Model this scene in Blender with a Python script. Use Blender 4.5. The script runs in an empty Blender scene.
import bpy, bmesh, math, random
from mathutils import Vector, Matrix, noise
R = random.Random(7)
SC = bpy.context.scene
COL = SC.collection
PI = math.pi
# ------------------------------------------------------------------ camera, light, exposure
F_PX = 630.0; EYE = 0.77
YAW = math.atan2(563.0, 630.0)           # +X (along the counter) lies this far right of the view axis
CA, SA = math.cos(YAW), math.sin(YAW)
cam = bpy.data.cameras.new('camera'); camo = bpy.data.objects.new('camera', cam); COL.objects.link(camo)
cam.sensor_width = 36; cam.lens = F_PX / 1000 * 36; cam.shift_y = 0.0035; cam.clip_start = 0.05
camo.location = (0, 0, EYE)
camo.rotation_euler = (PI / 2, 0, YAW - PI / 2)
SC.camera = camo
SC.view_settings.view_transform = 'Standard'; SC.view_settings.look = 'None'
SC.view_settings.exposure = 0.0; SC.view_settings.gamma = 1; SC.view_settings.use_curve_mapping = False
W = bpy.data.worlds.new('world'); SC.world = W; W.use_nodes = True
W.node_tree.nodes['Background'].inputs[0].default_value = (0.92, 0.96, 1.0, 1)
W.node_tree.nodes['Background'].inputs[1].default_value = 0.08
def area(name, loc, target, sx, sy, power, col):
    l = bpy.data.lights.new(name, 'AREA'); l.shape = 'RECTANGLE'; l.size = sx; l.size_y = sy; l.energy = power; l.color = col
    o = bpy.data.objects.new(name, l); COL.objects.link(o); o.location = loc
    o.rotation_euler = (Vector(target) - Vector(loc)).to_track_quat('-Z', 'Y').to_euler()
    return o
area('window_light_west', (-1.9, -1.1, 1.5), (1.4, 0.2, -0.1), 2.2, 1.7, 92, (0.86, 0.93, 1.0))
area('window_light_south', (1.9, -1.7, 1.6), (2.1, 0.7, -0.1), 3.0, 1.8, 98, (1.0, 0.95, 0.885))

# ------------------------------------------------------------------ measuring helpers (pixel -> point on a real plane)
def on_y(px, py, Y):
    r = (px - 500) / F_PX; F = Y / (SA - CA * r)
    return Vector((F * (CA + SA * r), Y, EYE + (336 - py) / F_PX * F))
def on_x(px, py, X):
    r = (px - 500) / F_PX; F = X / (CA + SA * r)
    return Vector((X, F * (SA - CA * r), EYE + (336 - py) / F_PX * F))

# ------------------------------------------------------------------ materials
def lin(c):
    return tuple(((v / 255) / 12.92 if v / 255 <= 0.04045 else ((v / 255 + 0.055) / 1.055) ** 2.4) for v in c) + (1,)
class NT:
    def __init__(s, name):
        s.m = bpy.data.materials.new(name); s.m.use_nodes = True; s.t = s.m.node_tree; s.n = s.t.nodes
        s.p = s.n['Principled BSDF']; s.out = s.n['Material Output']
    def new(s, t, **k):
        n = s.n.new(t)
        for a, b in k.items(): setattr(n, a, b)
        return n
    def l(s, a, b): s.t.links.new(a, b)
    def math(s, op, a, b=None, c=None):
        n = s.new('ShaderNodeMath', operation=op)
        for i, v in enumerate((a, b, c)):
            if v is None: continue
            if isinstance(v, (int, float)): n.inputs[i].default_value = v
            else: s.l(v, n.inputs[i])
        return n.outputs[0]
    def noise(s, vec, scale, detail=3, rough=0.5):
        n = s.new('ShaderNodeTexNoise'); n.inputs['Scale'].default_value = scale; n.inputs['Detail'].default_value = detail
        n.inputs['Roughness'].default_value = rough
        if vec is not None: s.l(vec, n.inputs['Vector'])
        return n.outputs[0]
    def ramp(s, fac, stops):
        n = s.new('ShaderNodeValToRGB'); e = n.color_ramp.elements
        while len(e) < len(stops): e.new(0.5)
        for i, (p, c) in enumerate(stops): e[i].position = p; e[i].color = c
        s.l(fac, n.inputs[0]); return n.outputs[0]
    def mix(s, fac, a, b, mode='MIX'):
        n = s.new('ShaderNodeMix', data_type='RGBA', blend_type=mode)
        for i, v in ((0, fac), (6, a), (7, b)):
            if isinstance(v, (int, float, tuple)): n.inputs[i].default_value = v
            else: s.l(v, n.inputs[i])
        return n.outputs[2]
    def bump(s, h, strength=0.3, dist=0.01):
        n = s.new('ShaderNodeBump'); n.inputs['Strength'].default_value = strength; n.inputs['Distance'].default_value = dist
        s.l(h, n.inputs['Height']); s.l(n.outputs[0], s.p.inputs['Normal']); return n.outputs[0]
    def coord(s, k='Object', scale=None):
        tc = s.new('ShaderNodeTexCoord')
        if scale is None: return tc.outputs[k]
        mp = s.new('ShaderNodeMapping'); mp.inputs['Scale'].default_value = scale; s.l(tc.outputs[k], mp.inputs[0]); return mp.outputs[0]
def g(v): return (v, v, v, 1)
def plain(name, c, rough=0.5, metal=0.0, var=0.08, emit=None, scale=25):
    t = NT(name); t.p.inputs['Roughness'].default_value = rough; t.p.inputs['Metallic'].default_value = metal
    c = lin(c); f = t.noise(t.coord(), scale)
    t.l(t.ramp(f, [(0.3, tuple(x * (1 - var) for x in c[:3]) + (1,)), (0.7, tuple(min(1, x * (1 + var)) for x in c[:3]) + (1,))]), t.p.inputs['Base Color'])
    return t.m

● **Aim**
Reproduce every line of the data verbatim.

● **Exercise response**
Model this scene in Blender with a Python script. Use Blender 4.5. The script runs in an empty Blender scene.
import bpy, bmesh, math, random
from mathutils import Vector, Matrix, noise
R = random.Random(7)
SC = bpy.context.scene
COL = SC.collection
PI = math.pi
# ------------------------------------------------------------------ camera, light, exposure
F_PX = 630.0; EYE = 0.77
YAW = math.atan2(563.0, 630.0)           # +X (along the counter) lies this far right of the view axis
CA, SA = math.cos(YAW), math.sin(YAW)
cam = bpy.data.cameras.new('camera'); camo = bpy.data.objects.new('camera', cam); COL.objects.link(camo)
cam.sensor_width = 36; cam.lens = F_PX / 1000 * 36; cam.shift_y = 0.0035; cam.clip_start = 0.05
camo.location = (0, 0, EYE)
camo.rotation_euler = (PI / 2, 0, YAW - PI / 2)
SC.camera = camo
SC.view_settings.view_transform = 'Standard'; SC.view_settings.look = 'None'
SC.view_settings.exposure = 0.0; SC.view_settings.gamma = 1; SC.view_settings.use_curve_mapping = False
W = bpy.data.worlds.new('world'); SC.world = W; W.use_nodes = True
W.node_tree.nodes['Background'].inputs[0].default_value = (0.92, 0.96, 1.0, 1)
W.node_tree.nodes['Background'].inputs[1].default_value = 0.08
def area(name, loc, target, sx, sy, power, col):
    l = bpy.data.lights.new(name, 'AREA'); l.shape = 'RECTANGLE'; l.size = sx; l.size_y = sy; l.energy = power; l.color = col
    o = bpy.data.objects.new(name, l); COL.objects.link(o); o.location = loc
    o.rotation_euler = (Vector(target) - Vector(loc)).to_track_quat('-Z', 'Y').to_euler()
    return o
area('window_light_west', (-1.9, -1.1, 1.5), (1.4, 0.2, -0.1), 2.2, 1.7, 92, (0.86, 0.93, 1.0))
area('window_light_south', (1.9, -1.7, 1.6), (2.1, 0.7, -0.1), 3.0, 1.8, 98, (1.0, 0.95, 0.885))

# ------------------------------------------------------------------ measuring helpers (pixel -> point on a real plane)
def on_y(px, py, Y):
    r = (px - 500) / F_PX; F = Y / (SA - CA * r)
    return Vector((F * (CA + SA * r), Y, EYE + (336 - py) / F_PX * F))
def on_x(px, py, X):
    r = (px - 500) / F_PX; F = X / (CA + SA * r)
    return Vector((X, F * (SA - CA * r), EYE + (336 - py) / F_PX * F))

# ------------------------------------------------------------------ materials
def lin(c):
    return tuple(((v / 255) / 12.92 if v / 255 <= 0.04045 else ((v / 255 + 0.055) / 1.055) ** 2.4) for v in c) + (1,)
class NT:
    def __init__(s, name):
        s.m = bpy.data.materials.new(name); s.m.use_nodes = True; s.t = s.m.node_tree; s.n = s.t.nodes
        s.p = s.n['Principled BSDF']; s.out = s.n['Material Output']
    def new(s, t, **k):
        n = s.n.new(t)
        for a, b in k.items(): setattr(n, a, b)
        return n
    def l(s, a, b): s.t.links.new(a, b)
    def math(s, op, a, b=None, c=None):
        n = s.new('ShaderNodeMath', operation=op)
        for i, v in enumerate((a, b, c)):
            if v is None: continue
            if isinstance(v, (int, float)): n.inputs[i].default_value = v
            else: s.l(v, n.inputs[i])
        return n.outputs[0]
    def noise(s, vec, scale, detail=3, rough=0.5):
        n = s.new('ShaderNodeTexNoise'); n.inputs['Scale'].default_value = scale; n.inputs['Detail'].default_value = detail
        n.inputs['Roughness'].default_value = rough
        if vec is not None: s.l(vec, n.inputs['Vector'])
        return n.outputs[0]
    def ramp(s, fac, stops):
        n = s.new('ShaderNodeValToRGB'); e = n.color_ramp.elements
        while len(e) < len(stops): e.new(0.5)
        for i, (p, c) in enumerate(stops): e[i].position = p; e[i].color = c
        s.l(fac, n.inputs[0]); return n.outputs[0]
    def mix(s, fac, a, b, mode='MIX'):
        n = s.new('ShaderNodeMix', data_type='RGBA', blend_type=mode)
        for i, v in ((0, fac), (6, a), (7, b)):
            if isinstance(v, (int, float, tuple)): n.inputs[i].default_value = v
            else: s.l(v, n.inputs[i])
        return n.outputs[2]
    def bump(s, h, strength=0.3, dist=0.01):
        n = s.new('ShaderNodeBump'); n.inputs['Strength'].default_value = strength; n.inputs['Distance'].default_value = dist
        s.l(h, n.inputs['Height']); s.l(n.outputs[0], s.p.inputs['Normal']); return n.outputs[0]
    def coord(s, k='Object', scale=None):
        tc = s.new('ShaderNodeTexCoord')
        if scale is None: return tc.outputs[k]
        mp = s.new('ShaderNodeMapping'); mp.inputs['Scale'].default_value = scale; s.l(tc.outputs[k], mp.inputs[0]); return mp.outputs[0]
def g(v): return (v, v, v, 1)
def plain(name, c, rough=0.5, metal=0.0, var=0.08, emit=None, scale=25):
    t = NT(name); t.p.inputs['Roughness'].default_value = rough; t.p.inputs['Metallic'].default_value = metal
    c = lin(c); f = t.noise(t.coord(), scale)
    t.l(t.ramp(f, [(0.3, tuple(x * (1 - var) for x in c[:3]) + (1,)), (0.7, tuple(min(1, x * (1 + var)) for x in c[:3]) + (1,))]), t.p.inputs['Base Color'])
    return t.m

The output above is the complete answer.